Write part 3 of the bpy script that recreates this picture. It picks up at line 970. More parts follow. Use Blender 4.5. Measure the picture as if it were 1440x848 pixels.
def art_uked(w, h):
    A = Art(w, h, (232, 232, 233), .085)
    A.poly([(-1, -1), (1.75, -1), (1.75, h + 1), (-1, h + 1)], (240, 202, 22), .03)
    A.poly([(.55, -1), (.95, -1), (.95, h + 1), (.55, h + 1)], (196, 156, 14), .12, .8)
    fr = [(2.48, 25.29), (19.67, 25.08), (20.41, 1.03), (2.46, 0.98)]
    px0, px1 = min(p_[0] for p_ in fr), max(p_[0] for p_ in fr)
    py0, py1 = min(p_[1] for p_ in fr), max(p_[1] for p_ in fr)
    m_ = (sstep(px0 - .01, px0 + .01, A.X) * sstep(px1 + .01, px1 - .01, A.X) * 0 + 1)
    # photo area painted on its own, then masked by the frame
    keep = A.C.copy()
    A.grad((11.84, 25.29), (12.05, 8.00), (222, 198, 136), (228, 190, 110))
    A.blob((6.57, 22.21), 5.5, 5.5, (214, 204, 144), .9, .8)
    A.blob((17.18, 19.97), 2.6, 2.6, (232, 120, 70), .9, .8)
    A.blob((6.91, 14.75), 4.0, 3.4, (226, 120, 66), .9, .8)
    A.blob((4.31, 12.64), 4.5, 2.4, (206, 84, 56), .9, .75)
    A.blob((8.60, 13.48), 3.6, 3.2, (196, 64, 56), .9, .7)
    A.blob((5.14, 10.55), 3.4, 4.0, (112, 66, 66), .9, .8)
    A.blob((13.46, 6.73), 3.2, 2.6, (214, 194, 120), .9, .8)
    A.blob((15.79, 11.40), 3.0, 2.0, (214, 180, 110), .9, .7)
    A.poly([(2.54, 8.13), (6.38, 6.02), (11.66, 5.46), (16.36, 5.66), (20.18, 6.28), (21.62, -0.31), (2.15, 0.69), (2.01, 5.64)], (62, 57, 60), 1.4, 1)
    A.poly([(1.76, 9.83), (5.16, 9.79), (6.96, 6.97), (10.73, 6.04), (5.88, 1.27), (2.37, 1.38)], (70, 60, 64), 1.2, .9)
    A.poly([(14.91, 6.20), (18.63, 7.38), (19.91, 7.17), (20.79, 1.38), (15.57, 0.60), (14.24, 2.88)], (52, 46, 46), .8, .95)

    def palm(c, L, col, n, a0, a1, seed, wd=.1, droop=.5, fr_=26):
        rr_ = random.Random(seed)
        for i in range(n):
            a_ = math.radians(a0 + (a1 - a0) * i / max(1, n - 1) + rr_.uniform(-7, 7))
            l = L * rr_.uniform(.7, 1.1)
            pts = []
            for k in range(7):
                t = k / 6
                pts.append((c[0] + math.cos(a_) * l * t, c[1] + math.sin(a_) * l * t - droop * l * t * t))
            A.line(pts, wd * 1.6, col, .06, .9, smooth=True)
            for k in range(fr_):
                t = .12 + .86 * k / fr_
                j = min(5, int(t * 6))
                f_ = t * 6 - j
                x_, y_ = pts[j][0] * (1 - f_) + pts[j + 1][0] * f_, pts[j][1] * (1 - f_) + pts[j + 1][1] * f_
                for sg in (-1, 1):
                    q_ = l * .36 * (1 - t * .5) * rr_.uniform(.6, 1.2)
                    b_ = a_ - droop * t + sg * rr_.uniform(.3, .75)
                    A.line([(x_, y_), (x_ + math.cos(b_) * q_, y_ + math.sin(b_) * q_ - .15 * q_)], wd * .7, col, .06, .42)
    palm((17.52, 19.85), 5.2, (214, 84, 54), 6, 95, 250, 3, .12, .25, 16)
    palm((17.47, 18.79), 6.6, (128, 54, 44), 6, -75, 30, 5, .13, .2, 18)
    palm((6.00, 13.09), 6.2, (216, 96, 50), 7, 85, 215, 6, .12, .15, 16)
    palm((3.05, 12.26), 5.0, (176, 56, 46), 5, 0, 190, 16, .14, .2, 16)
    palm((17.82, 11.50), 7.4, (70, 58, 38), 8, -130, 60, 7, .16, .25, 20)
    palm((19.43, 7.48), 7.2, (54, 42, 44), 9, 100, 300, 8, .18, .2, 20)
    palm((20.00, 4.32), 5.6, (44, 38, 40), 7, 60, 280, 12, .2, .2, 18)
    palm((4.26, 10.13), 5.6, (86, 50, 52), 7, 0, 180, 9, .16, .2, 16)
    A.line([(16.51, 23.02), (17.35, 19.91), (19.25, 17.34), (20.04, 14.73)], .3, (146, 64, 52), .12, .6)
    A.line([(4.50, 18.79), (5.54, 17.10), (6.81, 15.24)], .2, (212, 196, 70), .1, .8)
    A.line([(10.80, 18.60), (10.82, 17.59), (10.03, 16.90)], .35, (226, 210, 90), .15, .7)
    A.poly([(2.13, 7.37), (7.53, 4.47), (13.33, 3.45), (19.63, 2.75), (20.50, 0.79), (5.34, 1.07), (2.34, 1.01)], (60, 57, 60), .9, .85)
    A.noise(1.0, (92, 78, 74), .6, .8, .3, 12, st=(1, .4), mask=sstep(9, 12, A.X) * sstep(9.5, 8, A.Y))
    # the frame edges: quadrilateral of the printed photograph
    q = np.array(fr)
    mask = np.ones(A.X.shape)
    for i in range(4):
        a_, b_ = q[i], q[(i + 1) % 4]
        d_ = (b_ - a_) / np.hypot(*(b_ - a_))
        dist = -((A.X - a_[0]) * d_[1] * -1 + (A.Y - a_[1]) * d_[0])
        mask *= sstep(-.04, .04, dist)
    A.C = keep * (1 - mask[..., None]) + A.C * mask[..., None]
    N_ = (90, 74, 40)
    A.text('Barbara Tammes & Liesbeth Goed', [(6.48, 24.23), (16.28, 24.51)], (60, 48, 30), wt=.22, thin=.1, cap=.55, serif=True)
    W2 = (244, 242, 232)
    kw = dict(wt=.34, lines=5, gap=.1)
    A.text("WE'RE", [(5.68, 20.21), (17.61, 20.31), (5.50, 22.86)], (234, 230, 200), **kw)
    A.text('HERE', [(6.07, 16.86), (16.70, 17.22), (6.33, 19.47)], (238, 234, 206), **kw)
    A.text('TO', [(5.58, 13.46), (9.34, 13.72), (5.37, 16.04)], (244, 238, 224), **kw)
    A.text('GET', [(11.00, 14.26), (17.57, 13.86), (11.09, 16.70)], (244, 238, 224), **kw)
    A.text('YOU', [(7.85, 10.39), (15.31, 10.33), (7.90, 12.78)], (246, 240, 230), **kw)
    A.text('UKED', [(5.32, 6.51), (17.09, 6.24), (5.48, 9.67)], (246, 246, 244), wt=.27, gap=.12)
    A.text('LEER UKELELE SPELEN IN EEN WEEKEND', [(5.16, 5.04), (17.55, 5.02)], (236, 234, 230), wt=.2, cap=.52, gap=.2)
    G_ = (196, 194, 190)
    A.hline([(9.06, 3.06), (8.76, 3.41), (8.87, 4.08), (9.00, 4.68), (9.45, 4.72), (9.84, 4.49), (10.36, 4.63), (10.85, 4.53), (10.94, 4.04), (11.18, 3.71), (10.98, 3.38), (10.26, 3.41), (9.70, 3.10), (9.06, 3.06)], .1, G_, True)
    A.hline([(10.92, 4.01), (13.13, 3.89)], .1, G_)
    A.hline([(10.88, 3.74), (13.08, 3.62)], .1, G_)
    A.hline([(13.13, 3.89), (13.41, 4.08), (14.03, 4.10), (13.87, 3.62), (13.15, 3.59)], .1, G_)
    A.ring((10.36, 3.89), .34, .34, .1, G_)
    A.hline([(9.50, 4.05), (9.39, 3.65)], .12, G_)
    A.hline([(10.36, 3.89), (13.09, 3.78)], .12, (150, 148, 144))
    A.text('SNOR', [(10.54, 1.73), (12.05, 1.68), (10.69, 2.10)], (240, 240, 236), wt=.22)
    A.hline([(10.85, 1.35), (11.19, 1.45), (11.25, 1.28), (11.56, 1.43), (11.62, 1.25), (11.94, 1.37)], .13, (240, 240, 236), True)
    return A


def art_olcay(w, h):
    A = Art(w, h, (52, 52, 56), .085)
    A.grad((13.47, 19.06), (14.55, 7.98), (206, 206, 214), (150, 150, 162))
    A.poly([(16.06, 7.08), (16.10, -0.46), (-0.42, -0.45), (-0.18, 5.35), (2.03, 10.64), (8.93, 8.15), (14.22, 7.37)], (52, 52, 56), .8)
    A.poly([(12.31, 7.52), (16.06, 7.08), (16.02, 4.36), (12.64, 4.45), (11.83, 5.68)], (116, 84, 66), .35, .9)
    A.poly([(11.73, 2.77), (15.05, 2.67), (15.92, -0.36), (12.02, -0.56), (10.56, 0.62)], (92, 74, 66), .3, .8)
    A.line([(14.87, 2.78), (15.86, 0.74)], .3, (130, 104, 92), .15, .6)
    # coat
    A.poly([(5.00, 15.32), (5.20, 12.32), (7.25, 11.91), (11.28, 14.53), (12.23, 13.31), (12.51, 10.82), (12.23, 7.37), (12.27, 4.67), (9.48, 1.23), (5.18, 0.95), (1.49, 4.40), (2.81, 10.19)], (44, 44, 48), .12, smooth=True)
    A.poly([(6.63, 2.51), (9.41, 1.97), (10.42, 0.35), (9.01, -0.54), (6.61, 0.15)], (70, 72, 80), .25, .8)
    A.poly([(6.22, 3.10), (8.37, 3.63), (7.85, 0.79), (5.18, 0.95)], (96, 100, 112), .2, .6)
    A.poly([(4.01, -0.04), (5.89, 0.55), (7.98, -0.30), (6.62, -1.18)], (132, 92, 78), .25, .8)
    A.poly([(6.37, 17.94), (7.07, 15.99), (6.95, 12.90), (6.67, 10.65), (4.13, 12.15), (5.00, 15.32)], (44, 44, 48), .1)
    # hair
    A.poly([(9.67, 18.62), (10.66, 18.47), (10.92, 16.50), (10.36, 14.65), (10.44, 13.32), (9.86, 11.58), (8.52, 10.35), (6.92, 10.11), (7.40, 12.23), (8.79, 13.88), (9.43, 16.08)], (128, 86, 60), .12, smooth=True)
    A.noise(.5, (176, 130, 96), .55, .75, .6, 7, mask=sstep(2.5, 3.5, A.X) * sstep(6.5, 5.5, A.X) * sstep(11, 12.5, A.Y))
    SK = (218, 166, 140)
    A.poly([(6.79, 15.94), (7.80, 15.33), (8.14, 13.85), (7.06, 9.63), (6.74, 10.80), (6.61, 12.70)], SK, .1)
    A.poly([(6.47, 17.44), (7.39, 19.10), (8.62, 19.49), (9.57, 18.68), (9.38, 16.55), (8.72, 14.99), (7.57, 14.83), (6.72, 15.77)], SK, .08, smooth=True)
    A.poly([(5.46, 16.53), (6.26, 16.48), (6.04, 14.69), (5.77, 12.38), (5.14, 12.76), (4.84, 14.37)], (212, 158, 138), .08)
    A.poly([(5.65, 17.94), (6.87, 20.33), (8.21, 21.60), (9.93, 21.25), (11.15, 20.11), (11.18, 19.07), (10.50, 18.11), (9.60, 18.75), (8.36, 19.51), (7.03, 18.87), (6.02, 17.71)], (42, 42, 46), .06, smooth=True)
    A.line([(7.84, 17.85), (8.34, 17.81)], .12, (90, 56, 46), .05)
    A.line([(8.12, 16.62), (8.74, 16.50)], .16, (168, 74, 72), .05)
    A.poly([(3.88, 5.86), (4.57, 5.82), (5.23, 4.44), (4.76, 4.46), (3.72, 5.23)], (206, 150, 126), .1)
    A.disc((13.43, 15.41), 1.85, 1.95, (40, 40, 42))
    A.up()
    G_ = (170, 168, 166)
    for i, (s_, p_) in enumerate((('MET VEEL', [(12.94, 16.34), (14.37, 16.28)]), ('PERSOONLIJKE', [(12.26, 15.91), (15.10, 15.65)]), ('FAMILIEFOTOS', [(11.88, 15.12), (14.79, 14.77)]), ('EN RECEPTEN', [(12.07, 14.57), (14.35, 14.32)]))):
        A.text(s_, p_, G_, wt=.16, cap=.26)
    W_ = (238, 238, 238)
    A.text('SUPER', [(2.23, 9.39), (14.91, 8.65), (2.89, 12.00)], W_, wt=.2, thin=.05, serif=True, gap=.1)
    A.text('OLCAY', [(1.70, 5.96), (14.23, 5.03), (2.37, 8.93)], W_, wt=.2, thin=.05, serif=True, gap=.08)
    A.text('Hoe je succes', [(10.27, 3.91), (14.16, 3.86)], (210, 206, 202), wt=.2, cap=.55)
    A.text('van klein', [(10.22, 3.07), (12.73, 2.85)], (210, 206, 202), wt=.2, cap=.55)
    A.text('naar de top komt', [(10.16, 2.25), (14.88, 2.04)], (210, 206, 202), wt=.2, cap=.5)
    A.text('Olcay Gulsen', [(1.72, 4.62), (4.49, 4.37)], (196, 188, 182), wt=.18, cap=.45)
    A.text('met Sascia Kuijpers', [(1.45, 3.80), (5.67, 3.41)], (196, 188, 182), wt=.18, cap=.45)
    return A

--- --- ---

» The request
Quote only the stretch of lines that starts the data above and ends with the line containing "46), .8, .95)", both included.

» Answer to this problem
Write part 3 of the bpy script that recreates this picture. It picks up at line 970. More parts follow. Use Blender 4.5. Measure the picture as if it were 1440x848 pixels.
def art_uked(w, h):
    A = Art(w, h, (232, 232, 233), .085)
    A.poly([(-1, -1), (1.75, -1), (1.75, h + 1), (-1, h + 1)], (240, 202, 22), .03)
    A.poly([(.55, -1), (.95, -1), (.95, h + 1), (.55, h + 1)], (196, 156, 14), .12, .8)
    fr = [(2.48, 25.29), (19.67, 25.08), (20.41, 1.03), (2.46, 0.98)]
    px0, px1 = min(p_[0] for p_ in fr), max(p_[0] for p_ in fr)
    py0, py1 = min(p_[1] for p_ in fr), max(p_[1] for p_ in fr)
    m_ = (sstep(px0 - .01, px0 + .01, A.X) * sstep(px1 + .01, px1 - .01, A.X) * 0 + 1)
    # photo area painted on its own, then masked by the frame
    keep = A.C.copy()
    A.grad((11.84, 25.29), (12.05, 8.00), (222, 198, 136), (228, 190, 110))
    A.blob((6.57, 22.21), 5.5, 5.5, (214, 204, 144), .9, .8)
    A.blob((17.18, 19.97), 2.6, 2.6, (232, 120, 70), .9, .8)
    A.blob((6.91, 14.75), 4.0, 3.4, (226, 120, 66), .9, .8)
    A.blob((4.31, 12.64), 4.5, 2.4, (206, 84, 56), .9, .75)
    A.blob((8.60, 13.48), 3.6, 3.2, (196, 64, 56), .9, .7)
    A.blob((5.14, 10.55), 3.4, 4.0, (112, 66, 66), .9, .8)
    A.blob((13.46, 6.73), 3.2, 2.6, (214, 194, 120), .9, .8)
    A.blob((15.79, 11.40), 3.0, 2.0, (214, 180, 110), .9, .7)
    A.poly([(2.54, 8.13), (6.38, 6.02), (11.66, 5.46), (16.36, 5.66), (20.18, 6.28), (21.62, -0.31), (2.15, 0.69), (2.01, 5.64)], (62, 57, 60), 1.4, 1)
    A.poly([(1.76, 9.83), (5.16, 9.79), (6.96, 6.97), (10.73, 6.04), (5.88, 1.27), (2.37, 1.38)], (70, 60, 64), 1.2, .9)
    A.poly([(14.91, 6.20), (18.63, 7.38), (19.91, 7.17), (20.79, 1.38), (15.57, 0.60), (14.24, 2.88)], (52, 46, 46), .8, .95)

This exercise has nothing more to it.